Scared and Silent: Censoring the Truth Under Obama

by BAR editor and columnist Jemima Pierre

“This administration has punished so-called whistleblowers – those who reveal certain illegal actions by US government agencies – more than any other in US history.”

This past weekend, while giving a televised speech from the balcony of the Ecuadorian embassy in London, Julian Assange directed a segment of his comments towards US president Barack Obama. Assange demanded that the Obama administration stop its unprecedented “war on whistleblowers” – a war in which Assange himself has been cast as an enemy. Indeed, Assange had been granted political asylum by Ecuadoran President, Rafael Correa in an attempt to prevent his extradition to the US, and his supporters are rightly worried that the US government is gunning to punish the man responsible for one of the greatest release of classified information in history.

One doesn’t have to dismiss the serious rape allegations against Assange, or agree with his bizarre libertarian politics, to recognize the truth in his claim of a US witch-hunt. The Obama administration has been after Wikileaks since that organization released classified military reports and diplomatic cables showing evidence of US war crimes in Iraq, and that verified its corrupt imperialist actions around the world. But the Assange stand off provides one more example of the rogue nature of the Obama administration.

This administration has punished so-called whistleblowers – those who reveal certain illegal actions by US government agencies – more than any other in US history. It has used the obscure Espionage Act, a WWI law meant to go after spies, more than all other presidential administrations combined. Similar to George W. Bush, the Obama administration has also been over-classifying documents that deal with US torture, corruption, and imperial misadventures, making it much easier to label and charge so-called enemies of the state.

“The US government is gunning to punish the man responsible for one of the greatest release of classified information in history.”

This is where Assange and Wikileaks come in. In retaliation, Obama’s administration has gone after both Julian Assange, the editor of Wikileaks, and Bradley Manning, 24 year old US army intelligence analyst who is accused of releasing Wikileaks’s trove of classified information, including the “Collateral Murder” video of the US military slaughter of Iraqis, two of whom were Reuters journalists. For that allegation, Bradley Manning, who has yet to be convicted of a crime, has spent more than 800 days in military prison, relentlessly tortured and kept in inhumane conditions. He is subject to intensive solitary confinement 23 hours a day, denied a pillow and sheets for his bed, barred from accessing news events, and subject to extreme sensory deprivation.

But while most people (or, I hope, some people) may be aware of Assange and Manning, they are probably not familiar with the cases of other “whistleblowers,” such as John Kiriakou or Thomas Drake.

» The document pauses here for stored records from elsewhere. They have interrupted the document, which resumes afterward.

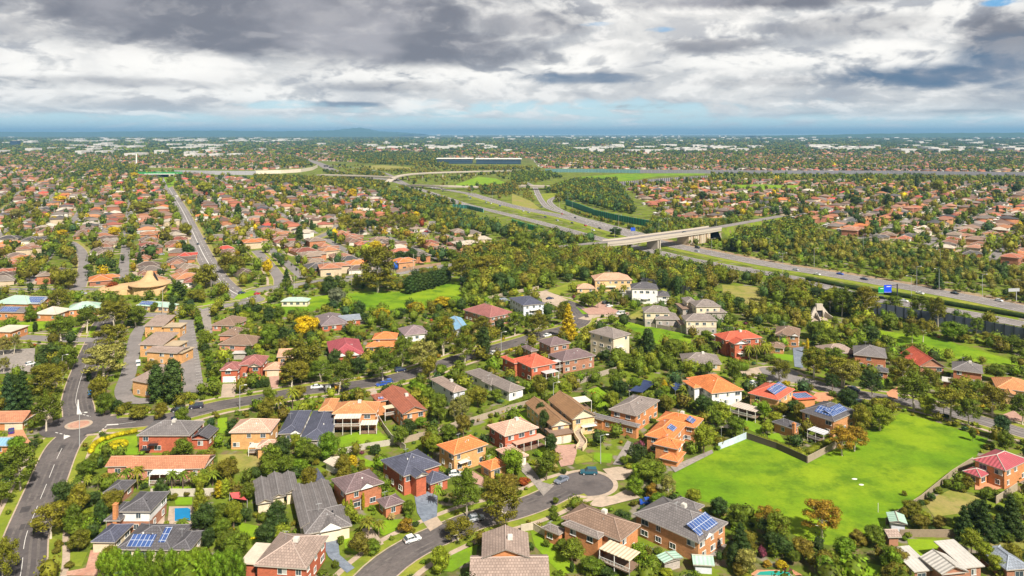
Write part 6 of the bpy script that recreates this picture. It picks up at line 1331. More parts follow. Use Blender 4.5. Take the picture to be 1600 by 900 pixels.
def proto(kind, seed):
    rg = np.random.default_rng(seed); R = rg.uniform
    if kind == 'gum':       # open, many clustered heads on forked pale limbs
        H_, Wd = 12., 8.6; segs = []; lobes = []
        lean = np.array([R(-.5, .5), R(-.5, .5), 0]); t1 = np.array([0, 0, 3.2])+lean; t2 = t1+np.array([R(-.5, .5), R(-.5, .5), 3.2]); segs += [((0, 0, 0), t1, .28, .21), (t1, t2, .2, .12)]
        for k in range(15):
            a = k*2.4+R(-.3, .3); z = 3.9+6.4*((k+.5)/15)+R(-.4, .4); rr = 3.3*math.sqrt(max(.08, 1-((z-6.6)/4.9)**2))*R(.72, 1.05); q = np.array([lean[0]+math.cos(a)*rr, lean[1]+math.sin(a)*rr, z])
            b0 = t1+(t2-t1)*min(1, max(0, (z-4.2)/4)); segs.append((b0, q-[0, 0, .3], .11, .035)); r = R(1.0, 1.55); lobes.append((q, (r, r, r*R(.68, .9))))
            if R(0, 1) < .6: lobes.append((q+[R(-1, 1), R(-1, 1), R(.2, .9)], (r*.7, r*.7, r*.55)))
        for j in range(4): lobes.append((t2+[R(-1.1, 1.1), R(-1.1, 1.1), R(2.4, 4.6)], (1.3, 1.3, 1.0)))
        lobes.append((t2+[0, 0, 1.4], (2.0, 2.0, 1.9)))
        return limb_mesh('trunk', segs, M_GUM), quads_mesh('crown', leaves(lobes, 115, .40, rg), M_LEAF, core(lobes, .50, rg)), H_, Wd
    if kind in ('broadleaf', 'wattle'):
        H_, Wd = 8., 7.; segs = [((0, 0, 0), (0, 0, 2.6), .22, .16)]; lobes = [((0, 0, 4.4), (2.4, 2.4, 2.1))]
        for k in range(13):
            a = k*2.4; z = R(2.4, 6.4); rr = 2.4*math.sqrt(max(.1, 1-((z-4.2)/3.2)**2)); r = R(1.0, 1.5); lobes.append(((math.cos(a)*rr*.85, math.sin(a)*rr*.85, z), (r, r, r*.85)))
        lobes.append(((0, 0, 6.8), (1.4, 1.4, 1.1)))
        for k in range(4): a = k*1.6+.3; segs.append(((0, 0, 2.2), (math.cos(a)*1.4, math.sin(a)*1.4, 4.2), .12, .06))
        return limb_mesh('trunk', segs, M_TRUNK), quads_mesh('crown', leaves(lobes, 120, .40, rg), M_LEAF, core(lobes, .72, rg)), H_, Wd
    if kind == 'conifer':
        H_, Wd = 12., 6.; lobes = []
        for k in range(34):
            t = (k+.5)/34; z = .7+t*11; a = k*2.4; rr = (1-t)**.8*2.3; r = .55+.75*(1-t); lobes.append(((math.cos(a)*rr, math.sin(a)*rr, z), (r, r, r*.7)))
        lobes.append(((0, 0, 4), (1.6, 1.6, 3.4))); lobes.append(((0, 0, 8.5), (.8, .8, 3)))
        return limb_mesh('trunk', [((0, 0, 0), (0, 0, 9), .26, .08)], M_TRUNK), quads_mesh('crown', leaves(lobes, 170, .38, rg), M_LEAF, core(lobes, .7, rg)), H_, Wd
    if kind == 'column':
        H_, Wd = 9., 3.6; lobes = []
        for k in range(26):
            t = (k+.5)/26; z = .6+t*7.8; a = k*2.4; rr = .95*math.sin(math.pi*(.12+.8*(t**.8)))**.7; r = .62+.3*math.sin(math.pi*t); lobes.append(((math.cos(a)*rr, math.sin(a)*rr, z), (r, r, r*1.05)))
        lobes.append(((0, 0, 4.2), (1.1, 1.1, 3.6)))
        return limb_mesh('trunk', [((0, 0, 0), (0, 0, 5), .18, .08)], M_TRUNK), quads_mesh('crown', leaves(lobes, 190, .33, rg), M_LEAF, core(lobes, .72, rg)), H_, Wd
    if kind == 'shrub':
        H_, Wd = 2.0, 2.6; lobes = [((0, 0, .9), (.9, .9, .75))]
        for k in range(7): a = k*2.4; r = R(.38, .6); q = R(.3, .8); lobes.append(((math.cos(a)*q, math.sin(a)*q, R(.5, 1.35)), (r, r, r*.85)))
        return limb_mesh('stem', [((0, 0, 0), (0, 0, .8), .06, .04), ((0, 0, .2), (.4, .2, 1), .04, .02)], M_TRUNK), quads_mesh('foliage', leaves(lobes, 330, .24, rg, .6), M_LEAF, core(lobes, .75, rg)), H_, Wd
    if kind == 'ball':
        H_, Wd = 2.0, 2.0; lobes = [((0, 0, 1), (.95, .95, .95))]
        for k in range(18): d = sph(1, rg)[0]; d[2] = abs(d[2])*1.0-.15; lobes.append((np.array([0, 0, 1.0])+d*.72, (.33, .33, .33)))
        return limb_mesh('stem', [((0, 0, 0), (0, 0, .8), .06, .04)], M_TRUNK), quads_mesh('foliage', leaves(lobes, 420, .17, rg, .35), M_LEAF, core(lobes, .85, rg)), H_, Wd
    if kind == 'palm':
        H_, Wd = 7., 5.; segs = [((0, 0, 0), (R(-.2, .2), R(-.2, .2), 5.2), .2, .15)]; V = []; top = np.array(segs[0][1])
        for k in range(26):
            a = k*2.4; up = .9-1.25*(k/26.); L_ = R(2.3, 2.9); d = np.array([math.cos(a), math.sin(a), 0.]); side = np.array([-d[1], d[0], 0.]); prev = None
            for j in range(8):
                t = j/7; p = top+d*L_*t*math.cos(up*.8)+np.array([0, 0, L_*(math.sin(up)*t-.75*t*t)]); wd = .33*math.sin(math.pi*min(1, t*.85+.12)); dr = np.array([0, 0, -wd*.5])
                cur = (p+side*wd+dr, p, p-side*wd+dr)
                if prev is not None:
                    for s_ in (0, 1): V += [prev[s_], prev[s_+1], cur[s_+1], cur[s_]]
                prev = cur
        return limb_mesh('trunk', segs, M_TRUNK), quads_mesh('fronds', np.array(V), M_LEAF), H_, Wd
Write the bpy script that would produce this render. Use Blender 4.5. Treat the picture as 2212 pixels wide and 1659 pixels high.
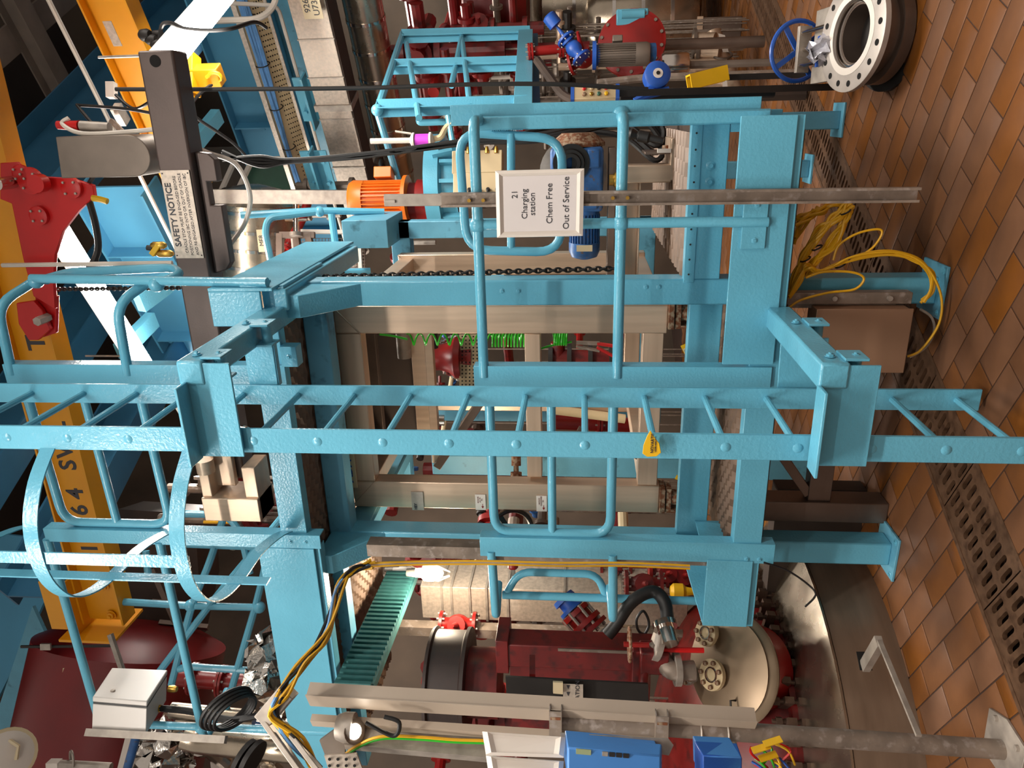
import bpy, math, random
from mathutils import Vector, Matrix, Quaternion
random.seed(7)
S = bpy.context.scene
COL = S.collection
for o in list(bpy.data.objects): bpy.data.objects.remove(o)
V3 = Vector
# ------------------------------------------------------------------ camera
YAW, PIT, ROL, FPX, EYE = math.radians(20.33), math.radians(5.27), math.radians(0.343), 1595.0, 1.65
_f = V3((-math.sin(YAW)*math.cos(PIT), math.cos(YAW)*math.cos(PIT), math.sin(PIT)))
_r0 = V3((math.cos(YAW), math.sin(YAW), 0)); _u0 = _r0.cross(_f)
_r = _r0*math.cos(ROL)+_u0*math.sin(ROL); _u = -_r0*math.sin(ROL)+_u0*math.cos(ROL)
CAM = V3((0, 0, EYE))
cd = bpy.data.cameras.new('camera'); cam = bpy.data.objects.new('camera', cd); COL.objects.link(cam)
cd.sensor_fit = 'HORIZONTAL'; cd.sensor_width = 36; cd.lens = FPX/2212*36; cd.clip_start = 0.02; cd.clip_end = 200
cam.matrix_world = Matrix.Translation(CAM) @ Matrix((-_u, _r, -_f)).transposed().to_4x4()   # the photograph is a portrait shot lying on its side
S.camera = cam
# ------------------------------------------------------------------ light and exposure
S.view_settings.view_transform = 'Standard'; S.view_settings.look = 'None'
S.view_settings.gamma = 1; S.view_settings.use_curve_mapping = False
S.view_settings.exposure = 0.0
wd = bpy.data.worlds.new('plant_hall_air'); S.world = wd; wd.use_nodes = True
wd.node_tree.nodes['Background'].inputs[0].default_value = (1.0, 0.90, 0.80, 1)
wd.node_tree.nodes['Background'].inputs[1].default_value = 0.5
LAMPS = [  # hall fluorescent battens: centre, along, length, watts
    ((-0.6, 0.5, 5.0), (1, 0, 0), 1.5, 95), ((-3.0, 0.6, 5.0), (1, 0, 0), 1.5, 115), ((2.4, 0.9, 5.0), (1, 0, 0), 1.5, 75),
    ((-0.3, -2.2, 5.0), (1, 0, 0), 1.5, 80), ((2.3, 4.0, 5.0), (1, 0, 0), 1.5, 70)]
# ------------------------------------------------------------------ helpers
def at(x, y, X=None, Y=None, Z=None, D=None):
    """world point seen at photo pixel (x, y) on the plane X=, Y= or Z=, or at depth D in metres"""
    d = _f+_r*((829.5-y)/FPX)+_u*((1106-x)/FPX)
    if X is not None: t = X/d.x
    elif Y is not None: t = Y/d.y
    elif Z is not None: t = (Z-EYE)/d.z
    else: t = D
    return CAM+d*t
ORI = {}
def v(*a): return V3(a)
def basis(d, up=None):
    d = V3(d).normalized(); up = V3(up) if up is not None else V3((0, 0, 1))
    if abs(d.dot(up.normalized())) > 0.999: up = V3((0, 1, 0)) if abs(d.y) < .9 else V3((1, 0, 0))
    s = d.cross(up).normalized(); return d, s, s.cross(d).normalized()
class MB:
    def __init__(s): s.v = []; s.f = []
    def add(s, vs, fs):
        n = len(s.v); s.v += [V3(p) for p in vs]; s.f += [[i+n for i in f] for f in fs]; return s
    def box(s, lo, hi):
        (a, b, c), (d, e, f) = lo, hi
        return s.add([(a,b,c),(d,b,c),(d,e,c),(a,e,c),(a,b,f),(d,b,f),(d,e,f),(a,e,f)],
                     [(0,3,2,1),(4,5,6,7),(0,1,5,4),(1,2,6,5),(2,3,7,6),(3,0,4,7)])
    def sect(s, a, b, poly, up=None, cap=True):
        a = V3(a); b = V3(b); d, e, u = basis(b-a, up); n = len(poly)
        vs = [a+e*p[0]+u*p[1] for p in poly]+[b+e*p[0]+u*p[1] for p in poly]
        fs = [(i, (i+1) % n, n+(i+1) % n, n+i) for i in range(n)]
        if cap: fs += [tuple(range(n))[::-1], tuple(range(n, 2*n))]
        return s.add(vs, fs)
    def bar(s, a, b, w, h, up=None):
        return s.sect(a, b, [(-w/2,-h/2),(w/2,-h/2),(w/2,h/2),(-w/2,h/2)], up)
    def chan(s, a, b, w, h, t=.008, up=None):     # C section, web at -w/2 side
        return s.sect(a, b, [(-w/2,-h/2),(w/2,-h/2),(w/2,-h/2+t),(-w/2+t,-h/2+t),(-w/2+t,h/2-t),(w/2,h/2-t),(w/2,h/2),(-w/2,h/2)], up)
    def ibeam(s, a, b, w, h, t=.012, up=None):
        return s.sect(a, b, [(-w/2,-h/2),(w/2,-h/2),(w/2,-h/2+t),(t/2,-h/2+t),(t/2,h/2-t),(w/2,h/2-t),(w/2,h/2),(-w/2,h/2),(-w/2,h/2-t),(-t/2,h/2-t),(-t/2,-h/2+t),(-w/2,-h/2+t)], up)
    def ell(s, a, b, w, h, t=.008, up=None):      # L section, corner at origin
        return s.sect(a, b, [(0,0),(w,0),(w,t),(t,t),(t,h),(0,h)], up)
    def prism(s, poly, vec):
        vec = V3(vec); n = len(poly); P = [V3(p) for p in poly]
        return s.add(P+[p+vec for p in P], [tuple(range(n))[::-1], tuple(range(n, 2*n))]+[(i, (i+1) % n, n+(i+1) % n, n+i) for i in range(n)])
    def tube(s, pts, r, n=8, closed=False):
        P = [V3(p) for p in pts]; m = len(P); R = r if isinstance(r, (list, tuple)) else [r]*m
        T = []
        for i in range(m):
            a = P[i-1] if (i > 0 or closed) else P[i]; b = P[(i+1) % m] if (i < m-1 or closed) else P[i]
            T.append((b-a).normalized() if (b-a).length > 1e-9 else V3((0,0,1)))
        _, e, u = basis(T[0]); vs = []
        for i in range(m):
            if i:
                q = T[i-1].rotation_difference(T[i]); e = q @ e; u = q @ u
            for k in range(n):
                w = 2*math.pi*k/n; vs.append(P[i]+(e*math.cos(w)+u*math.sin(w))*R[i])
        fs = []
        for i in range(m if closed else m-1):
            j = (i+1) % m
            for k in range(n): fs.append((i*n+k, i*n+(k+1) % n, j*n+(k+1) % n, j*n+k))
        if not closed: fs += [tuple(range(n))[::-1], tuple(range((m-1)*n, m*n))]
        return s.add(vs, fs)
    def lathe(s, o, axis, prof, n=20, closed=False):
        o = V3(o); d, e, u = basis(axis); vs = []; m = len(prof)
        for t, r in prof:
            for k in range(n):
                w = 2*math.pi*k/n; vs.append(o+d*t+(e*math.cos(w)+u*math.sin(w))*max(r, 1e-4))
        fs = [(i*n+k, i*n+(k+1) % n, ((i+1) % m)*n+(k+1) % n, ((i+1) % m)*n+k) for i in range(m if closed else m-1) for k in range(n)]
        if not closed: fs += [tuple(range(n))[::-1], tuple(range((m-1)*n, m*n))]
        return s.add(vs, fs)
    def cyl(s, a, b, r, n=16): a = V3(a); b = V3(b); return s.lathe(a, b-a, [(0, r), ((b-a).length, r)], n)
    def ring(s, c, axis, R, r, n=28, k=8):
        return s.lathe(c, axis, [(math.sin(2*math.pi*i/k)*r, R+math.cos(2*math.pi*i/k)*r) for i in range(k)], n, closed=True)
    def ball(s, c, r, n=12, m=7, sq=1.0):
        return s.lathe(V3(c)-V3((0,0,r*sq)), (0,0,1), [(r*sq*(1-math.cos(math.pi*i/m)), r*math.sin(math.pi*i/m)) for i in range(m+1)], n)
    def build(s, name, mat, parent=None, bevel=0, kind=None, ang=35):
        c = V3((0,0,0)); lo = V3(s.v[0]); hi = V3(s.v[0])
        for p in s.v:
            for k in range(3): lo[k] = min(lo[k], p[k]); hi[k] = max(hi[k], p[k])
        c = (lo+hi)/2
        if parent is None: c.z = lo.z
        me = bpy.data.meshes.new(name); me.from_pydata([p-c for p in s.v], [], s.f); me.update()
        me.polygons.foreach_set('use_smooth', [True]*len(me.polygons)); me.set_sharp_from_angle(angle=math.radians(ang))
        if isinstance(mat, str): mat = M[mat]
        me.materials.append(mat)
        o = bpy.data.objects.new(name, me); COL.objects.link(o)
        ORI[o.name] = c
        if parent is not None: o.parent = parent; o.location = c-ORI[parent.name]
        else: o.location = c
        if bevel:
            b = o.modifiers.new('bevel', 'BEVEL'); b.width = bevel; b.segments = 2; b.limit_method = 'ANGLE'; b.angle_limit = math.radians(50); b.harden_normals = False
        if kind: o['kind'] = kind
        return o
def inst(src, loc, parent=None, rot=None, scale=None, mat=None, name=None):
    o = src.copy(); COL.objects.link(o); o.parent = parent; loc = V3(loc)
    if name: o.name = name
    ORI[o.name] = loc; o.location = loc-(ORI[parent.name] if parent is not None else V3((0,0,0)))
    if rot is not None: o.rotation_mode = 'QUATERNION'; o.rotation_quaternion = rot
    if scale: o.scale = scale
    return o
def tag(o, label, cat=None, group=None, kind=None):
    if label: o['label'] = label
    if cat: o['category'] = cat
    if group: o['group'] = group
    if kind: o['kind'] = kind
    return o
def thing(name, loc, label, cat, group=None):
    o = bpy.data.objects.new(name, None); COL.objects.link(o); o.location = V3(loc); o.empty_display_size = .1
    ORI[o.name] = V3(loc); return tag(o, label, cat, group)
def fil(pts, r, n=5, closed=False):
    """round the corners of a polyline"""
    P = [V3(p) for p in pts]; out = []; m = len(P)
    for i in range(m):
        if not closed and i in (0, m-1): out.append(P[i]); continue
        a, b, c = P[i-1], P[i], P[(i+1) % m]
        ra = min(r, (a-b).length*.49, (c-b).length*.49); p = b+(a-b).normalized()*ra; q = b+(c-b).normalized()*ra
        for k in range(n+1):
            t = k/n; out.append(p*(1-t)**2+b*2*t*(1-t)+q*t*t)
    return out
def spl(pts, n=6):
    """smooth curve through points"""
    P = [V3(p) for p in pts]; out = []
    for i in range(len(P)-1):
        a = P[max(i-1, 0)]; b = P[i]; c = P[i+1]; d = P[min(i+2, len(P)-1)]
        for k in range(n):
            t = k/n; out.append(0.5*((2*b)+(c-a)*t+(2*a-5*b+4*c-d)*t*t+(3*b-a-3*c+d)*t**3))
    out.append(P[-1]); return out
def text(body, o, right, up, size, mat, parent, name='lettering', align='CENTER', thick=.0008, bold=0):
    cu = bpy.data.curves.new('lettering', 'FONT'); cu.body = body; cu.size = size; cu.align_x = align; cu.align_y = 'CENTER'; cu.extrude = thick; cu.offset = bold; cu.resolution_u = 3
    ob = bpy.data.objects.new('lettering_curve', cu); COL.objects.link(ob)
    dg = bpy.context.evaluated_depsgraph_get(); me = bpy.data.meshes.new_from_object(ob.evaluated_get(dg))
    bpy.data.objects.remove(ob); right = V3(right).normalized(); up = V3(up).normalized(); nrm = right.cross(up)
    mb = MB(); mb.add([V3(o)+right*p.co.x+up*p.co.y+nrm*p.co.z for p in me.vertices], [list(p.vertices) for p in me.polygons])
    bpy.data.meshes.remove(me); return mb.build(name, mat, parent, ang=30)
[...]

Kiriakou is a former CIA agent who was indicted in April and charged under the Espionage Act for allegedly releasing classified information to journalists. Kiriakou exposed and assailed the torture technique of “enhanced interrogation” (otherwise known as waterboarding). It is this critique of waterboarding, his defense argues, that has earned him the wrath of the US government. Thomas Drake is a former National Security Agency (NSA) official who was also charged under the Espionage Act for criticizing the agency’s wasteful use of taxpayer money on useless intelligence gathering. He complained that NSA’s mismanagement did not allow it to catch the 2001 September 11th plot, and led it to spend more than a billion dollars on a spying program that was eventually cancelled. He also questioned the NSA’s warrantless wiretapping. Drake’s case has received more media attention than the others, and he recently managed to defeat the government’s espionage charges.

Yet, with these vindictive – and selective – prosecutions the Obama administration is sending a clear message: that dissent will be silenced through blatant verbal, physical, and legal bullying. In fact, as Noam Chomsky recently reminded us, Obama, much more than Bush, has shifted the law towards a culture of political censorship. And it is those who blow the whistle who are punished, not those who commit the crimes. Consider that no one from the Bush administration has been punished for torturing prisoners or for warrantless wiretapping, or that no Wall Street banks or their executives have been indicted for causing the global financial collapse. Now, consider the information “leaked” to the New York Times by senior government officials that glorified Obama’s personal role in picking names of victims for his “Kill List,” and the access granted to filmmakers making a movie about the assassination of Osama Bin Laden. Thus, those who celebrate the president’s callous murder directives, and who support the US empire’s misadventures get a free pass.

“The Obama administration is sending a clear message: that dissent will be silenced through blatant verbal, physical, and legal bullying.”

What the Obama administration is prosecuting, then, is not leaks, but information that brings the illegal activities of the US under scrutiny and that show evidence of a failing – and flailing – empire. As BAR columnist Margaret Kimberly wrote of the Manning case, “The enemy is anyone, anywhere who dares to consider revealing the truth about how this country actually conducts itself around the world.”

Obama has surpassed Bush not only in the criminal treatment of those who point out this country’s wrongdoing, but also in its unmatched violations of the rights of those he governs. Because along with the persecution and prosecution of whistleblowers, comes the draconian laws, such as the National Defense Authorization Act (NDAA) that allows the government to detain and kill its citizens at will, and a growing (and frightening) national security apparatus (see Trapwire). These are meant to keep us all in line – scared shitless and silent.